◆ Exercise requirements
Write each line out exactly, leaving none out.
# # #
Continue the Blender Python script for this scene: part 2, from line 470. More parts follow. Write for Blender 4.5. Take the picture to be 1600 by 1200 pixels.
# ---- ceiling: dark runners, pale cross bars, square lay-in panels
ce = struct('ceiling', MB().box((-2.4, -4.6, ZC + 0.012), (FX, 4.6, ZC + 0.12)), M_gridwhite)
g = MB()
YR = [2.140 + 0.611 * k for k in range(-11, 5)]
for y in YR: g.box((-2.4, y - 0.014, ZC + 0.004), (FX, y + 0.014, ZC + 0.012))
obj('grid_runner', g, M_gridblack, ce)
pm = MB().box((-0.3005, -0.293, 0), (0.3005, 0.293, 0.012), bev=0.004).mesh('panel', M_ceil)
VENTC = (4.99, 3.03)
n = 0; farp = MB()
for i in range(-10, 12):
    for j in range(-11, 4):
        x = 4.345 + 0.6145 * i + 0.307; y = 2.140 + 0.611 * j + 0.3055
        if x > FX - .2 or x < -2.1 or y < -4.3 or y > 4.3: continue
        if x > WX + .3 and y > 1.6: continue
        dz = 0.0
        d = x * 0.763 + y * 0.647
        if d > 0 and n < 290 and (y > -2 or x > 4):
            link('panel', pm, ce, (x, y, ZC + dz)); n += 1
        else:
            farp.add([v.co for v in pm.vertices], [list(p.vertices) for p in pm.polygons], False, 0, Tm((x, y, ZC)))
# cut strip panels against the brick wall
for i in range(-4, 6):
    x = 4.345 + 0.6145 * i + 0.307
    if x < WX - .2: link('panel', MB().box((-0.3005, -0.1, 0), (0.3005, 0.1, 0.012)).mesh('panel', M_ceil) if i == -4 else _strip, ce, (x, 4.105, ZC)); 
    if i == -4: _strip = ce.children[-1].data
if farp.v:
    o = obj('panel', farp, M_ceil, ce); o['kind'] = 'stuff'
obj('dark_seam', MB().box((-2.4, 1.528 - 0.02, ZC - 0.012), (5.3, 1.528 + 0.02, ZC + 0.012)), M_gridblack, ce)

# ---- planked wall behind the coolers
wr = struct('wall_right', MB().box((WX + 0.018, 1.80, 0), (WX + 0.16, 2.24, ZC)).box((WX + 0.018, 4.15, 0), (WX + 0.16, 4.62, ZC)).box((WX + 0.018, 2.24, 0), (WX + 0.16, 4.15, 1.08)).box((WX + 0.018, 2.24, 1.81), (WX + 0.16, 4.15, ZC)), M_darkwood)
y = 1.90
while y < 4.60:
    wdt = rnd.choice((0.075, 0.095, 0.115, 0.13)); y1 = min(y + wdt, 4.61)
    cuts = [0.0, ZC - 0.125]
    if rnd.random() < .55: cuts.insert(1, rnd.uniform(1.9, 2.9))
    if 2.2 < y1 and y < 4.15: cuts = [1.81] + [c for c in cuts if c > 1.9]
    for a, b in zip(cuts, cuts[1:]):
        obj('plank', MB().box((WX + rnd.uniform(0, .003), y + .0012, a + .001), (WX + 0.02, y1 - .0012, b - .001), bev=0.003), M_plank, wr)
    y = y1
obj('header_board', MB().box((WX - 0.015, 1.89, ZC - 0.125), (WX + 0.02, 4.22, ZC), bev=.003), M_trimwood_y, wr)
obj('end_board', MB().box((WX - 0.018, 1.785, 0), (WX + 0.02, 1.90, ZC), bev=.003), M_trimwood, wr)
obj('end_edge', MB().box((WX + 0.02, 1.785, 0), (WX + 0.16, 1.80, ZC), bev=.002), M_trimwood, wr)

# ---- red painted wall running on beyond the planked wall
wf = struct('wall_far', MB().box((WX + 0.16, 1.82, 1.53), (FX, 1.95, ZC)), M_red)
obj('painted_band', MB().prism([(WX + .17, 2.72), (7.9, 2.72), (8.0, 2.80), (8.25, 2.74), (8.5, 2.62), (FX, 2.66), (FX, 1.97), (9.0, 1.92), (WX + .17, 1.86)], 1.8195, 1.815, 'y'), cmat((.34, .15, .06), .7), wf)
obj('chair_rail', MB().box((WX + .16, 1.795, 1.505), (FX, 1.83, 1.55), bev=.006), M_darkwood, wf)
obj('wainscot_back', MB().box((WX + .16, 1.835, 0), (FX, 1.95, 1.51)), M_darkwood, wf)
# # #
◆ Written response
Continue the Blender Python script for this scene: part 2, from line 470. More parts follow. Write for Blender 4.5. Take the picture to be 1600 by 1200 pixels.
# ---- ceiling: dark runners, pale cross bars, square lay-in panels
ce = struct('ceiling', MB().box((-2.4, -4.6, ZC + 0.012), (FX, 4.6, ZC + 0.12)), M_gridwhite)
g = MB()
YR = [2.140 + 0.611 * k for k in range(-11, 5)]
for y in YR: g.box((-2.4, y - 0.014, ZC + 0.004), (FX, y + 0.014, ZC + 0.012))
obj('grid_runner', g, M_gridblack, ce)
pm = MB().box((-0.3005, -0.293, 0), (0.3005, 0.293, 0.012), bev=0.004).mesh('panel', M_ceil)
VENTC = (4.99, 3.03)
n = 0; farp = MB()
for i in range(-10, 12):
    for j in range(-11, 4):
        x = 4.345 + 0.6145 * i + 0.307; y = 2.140 + 0.611 * j + 0.3055
        if x > FX - .2 or x < -2.1 or y < -4.3 or y > 4.3: continue
        if x > WX + .3 and y > 1.6: continue
        dz = 0.0
        d = x * 0.763 + y * 0.647
        if d > 0 and n < 290 and (y > -2 or x > 4):
            link('panel', pm, ce, (x, y, ZC + dz)); n += 1
        else:
            farp.add([v.co for v in pm.vertices], [list(p.vertices) for p in pm.polygons], False, 0, Tm((x, y, ZC)))
# cut strip panels against the brick wall
for i in range(-4, 6):
    x = 4.345 + 0.6145 * i + 0.307
    if x < WX - .2: link('panel', MB().box((-0.3005, -0.1, 0), (0.3005, 0.1, 0.012)).mesh('panel', M_ceil) if i == -4 else _strip, ce, (x, 4.105, ZC)); 
    if i == -4: _strip = ce.children[-1].data
if farp.v:
    o = obj('panel', farp, M_ceil, ce); o['kind'] = 'stuff'
obj('dark_seam', MB().box((-2.4, 1.528 - 0.02, ZC - 0.012), (5.3, 1.528 + 0.02, ZC + 0.012)), M_gridblack, ce)

# ---- planked wall behind the coolers
wr = struct('wall_right', MB().box((WX + 0.018, 1.80, 0), (WX + 0.16, 2.24, ZC)).box((WX + 0.018, 4.15, 0), (WX + 0.16, 4.62, ZC)).box((WX + 0.018, 2.24, 0), (WX + 0.16, 4.15, 1.08)).box((WX + 0.018, 2.24, 1.81), (WX + 0.16, 4.15, ZC)), M_darkwood)
y = 1.90
while y < 4.60:
    wdt = rnd.choice((0.075, 0.095, 0.115, 0.13)); y1 = min(y + wdt, 4.61)
    cuts = [0.0, ZC - 0.125]
    if rnd.random() < .55: cuts.insert(1, rnd.uniform(1.9, 2.9))
    if 2.2 < y1 and y < 4.15: cuts = [1.81] + [c for c in cuts if c > 1.9]
    for a, b in zip(cuts, cuts[1:]):
        obj('plank', MB().box((WX + rnd.uniform(0, .003), y + .0012, a + .001), (WX + 0.02, y1 - .0012, b - .001), bev=0.003), M_plank, wr)
    y = y1
obj('header_board', MB().box((WX - 0.015, 1.89, ZC - 0.125), (WX + 0.02, 4.22, ZC), bev=.003), M_trimwood_y, wr)
obj('end_board', MB().box((WX - 0.018, 1.785, 0), (WX + 0.02, 1.90, ZC), bev=.003), M_trimwood, wr)
obj('end_edge', MB().box((WX + 0.02, 1.785, 0), (WX + 0.16, 1.80, ZC), bev=.002), M_trimwood, wr)

# ---- red painted wall running on beyond the planked wall
wf = struct('wall_far', MB().box((WX + 0.16, 1.82, 1.53), (FX, 1.95, ZC)), M_red)
obj('painted_band', MB().prism([(WX + .17, 2.72), (7.9, 2.72), (8.0, 2.80), (8.25, 2.74), (8.5, 2.62), (FX, 2.66), (FX, 1.97), (9.0, 1.92), (WX + .17, 1.86)], 1.8195, 1.815, 'y'), cmat((.34, .15, .06), .7), wf)
obj('chair_rail', MB().box((WX + .16, 1.795, 1.505), (FX, 1.83, 1.55), bev=.006), M_darkwood, wf)
obj('wainscot_back', MB().box((WX + .16, 1.835, 0), (FX, 1.95, 1.51)), M_darkwood, wf)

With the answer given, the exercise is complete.